> _Task description_:
Quote the data exactly, first line to the line containing "0.94), (0.06, 1.0)]", with no pictures.

> _Dataset section_:

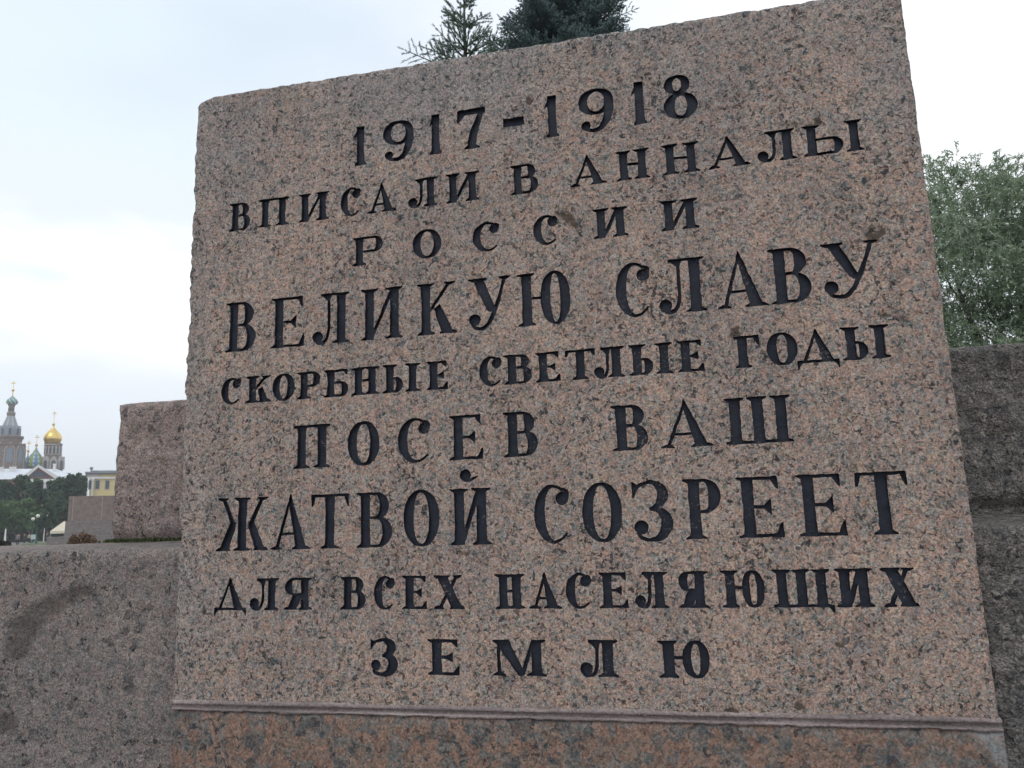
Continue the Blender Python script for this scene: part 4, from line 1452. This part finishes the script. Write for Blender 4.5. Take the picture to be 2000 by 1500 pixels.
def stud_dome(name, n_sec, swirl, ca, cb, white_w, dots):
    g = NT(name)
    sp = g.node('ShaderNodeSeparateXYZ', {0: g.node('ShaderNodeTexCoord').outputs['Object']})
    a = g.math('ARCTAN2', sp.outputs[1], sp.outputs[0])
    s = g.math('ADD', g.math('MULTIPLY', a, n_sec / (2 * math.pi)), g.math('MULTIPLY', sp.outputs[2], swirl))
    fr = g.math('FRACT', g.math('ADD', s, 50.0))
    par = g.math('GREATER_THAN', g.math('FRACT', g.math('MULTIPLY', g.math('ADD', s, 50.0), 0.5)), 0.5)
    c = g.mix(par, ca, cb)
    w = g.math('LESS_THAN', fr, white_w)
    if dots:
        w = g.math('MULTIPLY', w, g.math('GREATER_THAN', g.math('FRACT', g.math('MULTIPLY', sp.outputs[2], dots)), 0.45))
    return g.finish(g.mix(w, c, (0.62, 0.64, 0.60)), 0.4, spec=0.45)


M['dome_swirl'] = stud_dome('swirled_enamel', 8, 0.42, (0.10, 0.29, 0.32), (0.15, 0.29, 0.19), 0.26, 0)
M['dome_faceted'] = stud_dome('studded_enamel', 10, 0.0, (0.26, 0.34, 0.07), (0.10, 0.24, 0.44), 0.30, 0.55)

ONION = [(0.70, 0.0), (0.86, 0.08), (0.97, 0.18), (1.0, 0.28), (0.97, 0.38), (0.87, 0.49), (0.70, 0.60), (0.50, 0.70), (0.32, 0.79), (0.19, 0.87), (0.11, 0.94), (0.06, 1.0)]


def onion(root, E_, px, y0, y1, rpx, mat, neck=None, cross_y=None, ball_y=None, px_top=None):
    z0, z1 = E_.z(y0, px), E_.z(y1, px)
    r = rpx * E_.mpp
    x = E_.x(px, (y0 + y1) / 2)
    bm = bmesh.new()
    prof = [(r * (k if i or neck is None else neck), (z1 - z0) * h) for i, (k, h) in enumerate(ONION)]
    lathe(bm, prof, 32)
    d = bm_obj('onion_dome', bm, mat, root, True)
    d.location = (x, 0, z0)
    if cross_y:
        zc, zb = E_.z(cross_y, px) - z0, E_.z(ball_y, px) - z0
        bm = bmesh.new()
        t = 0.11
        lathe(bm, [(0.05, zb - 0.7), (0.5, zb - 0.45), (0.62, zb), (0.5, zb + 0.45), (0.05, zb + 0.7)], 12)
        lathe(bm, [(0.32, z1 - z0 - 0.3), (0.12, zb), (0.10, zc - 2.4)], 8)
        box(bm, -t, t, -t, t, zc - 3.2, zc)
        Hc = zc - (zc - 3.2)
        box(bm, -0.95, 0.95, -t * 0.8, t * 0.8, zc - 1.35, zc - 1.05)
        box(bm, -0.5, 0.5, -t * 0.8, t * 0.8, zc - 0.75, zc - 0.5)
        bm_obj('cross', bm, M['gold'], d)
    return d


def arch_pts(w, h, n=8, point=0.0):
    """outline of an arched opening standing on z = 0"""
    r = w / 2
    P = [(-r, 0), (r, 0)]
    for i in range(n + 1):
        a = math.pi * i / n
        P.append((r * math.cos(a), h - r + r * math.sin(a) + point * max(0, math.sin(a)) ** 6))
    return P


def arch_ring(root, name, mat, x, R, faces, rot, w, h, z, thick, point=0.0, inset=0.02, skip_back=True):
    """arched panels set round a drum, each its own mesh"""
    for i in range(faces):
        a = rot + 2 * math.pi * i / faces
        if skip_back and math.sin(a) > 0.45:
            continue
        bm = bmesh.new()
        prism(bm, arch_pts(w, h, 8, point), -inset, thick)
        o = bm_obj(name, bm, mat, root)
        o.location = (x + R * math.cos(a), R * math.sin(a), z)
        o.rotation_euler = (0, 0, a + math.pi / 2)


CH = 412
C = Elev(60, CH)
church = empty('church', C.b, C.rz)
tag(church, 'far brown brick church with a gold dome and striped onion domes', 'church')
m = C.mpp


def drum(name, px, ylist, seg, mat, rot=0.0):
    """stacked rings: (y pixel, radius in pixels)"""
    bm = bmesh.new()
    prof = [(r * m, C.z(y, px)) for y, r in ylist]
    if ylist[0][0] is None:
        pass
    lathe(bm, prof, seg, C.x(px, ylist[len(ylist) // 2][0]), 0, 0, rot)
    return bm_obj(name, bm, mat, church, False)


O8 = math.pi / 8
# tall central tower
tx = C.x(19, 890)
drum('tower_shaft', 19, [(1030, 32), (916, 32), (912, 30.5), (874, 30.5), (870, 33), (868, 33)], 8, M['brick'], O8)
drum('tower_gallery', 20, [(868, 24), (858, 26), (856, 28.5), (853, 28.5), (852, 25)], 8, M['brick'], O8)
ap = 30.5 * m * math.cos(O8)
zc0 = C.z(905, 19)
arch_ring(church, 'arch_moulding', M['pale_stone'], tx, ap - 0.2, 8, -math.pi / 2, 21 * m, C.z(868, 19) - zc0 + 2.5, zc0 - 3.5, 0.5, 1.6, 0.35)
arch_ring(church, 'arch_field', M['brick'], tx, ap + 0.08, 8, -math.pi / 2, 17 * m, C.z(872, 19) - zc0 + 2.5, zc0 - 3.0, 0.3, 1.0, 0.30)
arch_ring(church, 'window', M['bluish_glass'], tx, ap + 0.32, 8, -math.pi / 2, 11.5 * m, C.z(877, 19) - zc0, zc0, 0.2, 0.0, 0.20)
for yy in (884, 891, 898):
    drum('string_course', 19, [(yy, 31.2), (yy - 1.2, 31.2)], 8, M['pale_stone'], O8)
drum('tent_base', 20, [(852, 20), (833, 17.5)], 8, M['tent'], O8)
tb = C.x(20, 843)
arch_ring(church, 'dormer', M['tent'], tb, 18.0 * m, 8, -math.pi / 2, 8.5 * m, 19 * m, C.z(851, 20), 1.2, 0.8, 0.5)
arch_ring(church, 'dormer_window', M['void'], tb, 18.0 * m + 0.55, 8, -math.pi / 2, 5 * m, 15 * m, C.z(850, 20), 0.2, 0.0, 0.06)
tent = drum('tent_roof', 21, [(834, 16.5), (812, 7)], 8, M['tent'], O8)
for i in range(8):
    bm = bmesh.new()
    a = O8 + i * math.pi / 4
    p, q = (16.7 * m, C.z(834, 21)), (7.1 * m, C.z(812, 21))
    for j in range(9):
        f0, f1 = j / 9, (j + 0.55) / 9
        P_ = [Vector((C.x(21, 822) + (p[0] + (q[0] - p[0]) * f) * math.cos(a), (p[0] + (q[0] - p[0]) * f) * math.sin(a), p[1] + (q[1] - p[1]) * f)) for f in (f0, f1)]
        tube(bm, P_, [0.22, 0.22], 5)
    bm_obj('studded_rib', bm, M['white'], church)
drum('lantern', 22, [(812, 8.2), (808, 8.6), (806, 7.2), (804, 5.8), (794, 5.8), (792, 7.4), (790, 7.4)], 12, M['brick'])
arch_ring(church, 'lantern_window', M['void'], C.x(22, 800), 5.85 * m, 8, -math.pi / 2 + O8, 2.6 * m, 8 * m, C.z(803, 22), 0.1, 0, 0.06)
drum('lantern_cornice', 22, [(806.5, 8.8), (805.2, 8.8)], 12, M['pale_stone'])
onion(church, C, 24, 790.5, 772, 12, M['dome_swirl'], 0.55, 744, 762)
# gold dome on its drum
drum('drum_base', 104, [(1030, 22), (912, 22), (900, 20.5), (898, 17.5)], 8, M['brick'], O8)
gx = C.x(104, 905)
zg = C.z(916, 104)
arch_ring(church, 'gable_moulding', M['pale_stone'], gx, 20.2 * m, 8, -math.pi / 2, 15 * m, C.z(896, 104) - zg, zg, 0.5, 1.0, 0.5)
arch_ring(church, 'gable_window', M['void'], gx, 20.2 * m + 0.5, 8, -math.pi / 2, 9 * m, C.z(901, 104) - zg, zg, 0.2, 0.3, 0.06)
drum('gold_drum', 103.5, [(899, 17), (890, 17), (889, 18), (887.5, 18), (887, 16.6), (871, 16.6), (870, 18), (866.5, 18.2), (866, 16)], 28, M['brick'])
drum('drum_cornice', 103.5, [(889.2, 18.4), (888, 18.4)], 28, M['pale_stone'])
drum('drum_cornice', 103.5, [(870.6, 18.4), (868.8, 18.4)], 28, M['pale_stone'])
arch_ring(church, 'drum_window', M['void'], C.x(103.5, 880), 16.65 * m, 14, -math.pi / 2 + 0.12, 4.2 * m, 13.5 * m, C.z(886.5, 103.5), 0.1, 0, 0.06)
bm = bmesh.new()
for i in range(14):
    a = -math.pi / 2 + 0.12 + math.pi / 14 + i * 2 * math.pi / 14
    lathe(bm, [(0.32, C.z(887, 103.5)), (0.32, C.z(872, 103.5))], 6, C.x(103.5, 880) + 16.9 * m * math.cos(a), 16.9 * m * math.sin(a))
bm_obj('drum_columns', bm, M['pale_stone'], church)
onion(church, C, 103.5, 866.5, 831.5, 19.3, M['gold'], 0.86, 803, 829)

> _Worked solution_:
Continue the Blender Python script for this scene: part 4, from line 1452. This part finishes the script. Write for Blender 4.5. Take the picture to be 2000 by 1500 pixels.
def stud_dome(name, n_sec, swirl, ca, cb, white_w, dots):
    g = NT(name)
    sp = g.node('ShaderNodeSeparateXYZ', {0: g.node('ShaderNodeTexCoord').outputs['Object']})
    a = g.math('ARCTAN2', sp.outputs[1], sp.outputs[0])
    s = g.math('ADD', g.math('MULTIPLY', a, n_sec / (2 * math.pi)), g.math('MULTIPLY', sp.outputs[2], swirl))
    fr = g.math('FRACT', g.math('ADD', s, 50.0))
    par = g.math('GREATER_THAN', g.math('FRACT', g.math('MULTIPLY', g.math('ADD', s, 50.0), 0.5)), 0.5)
    c = g.mix(par, ca, cb)
    w = g.math('LESS_THAN', fr, white_w)
    if dots:
        w = g.math('MULTIPLY', w, g.math('GREATER_THAN', g.math('FRACT', g.math('MULTIPLY', sp.outputs[2], dots)), 0.45))
    return g.finish(g.mix(w, c, (0.62, 0.64, 0.60)), 0.4, spec=0.45)


M['dome_swirl'] = stud_dome('swirled_enamel', 8, 0.42, (0.10, 0.29, 0.32), (0.15, 0.29, 0.19), 0.26, 0)
M['dome_faceted'] = stud_dome('studded_enamel', 10, 0.0, (0.26, 0.34, 0.07), (0.10, 0.24, 0.44), 0.30, 0.55)

ONION = [(0.70, 0.0), (0.86, 0.08), (0.97, 0.18), (1.0, 0.28), (0.97, 0.38), (0.87, 0.49), (0.70, 0.60), (0.50, 0.70), (0.32, 0.79), (0.19, 0.87), (0.11, 0.94), (0.06, 1.0)]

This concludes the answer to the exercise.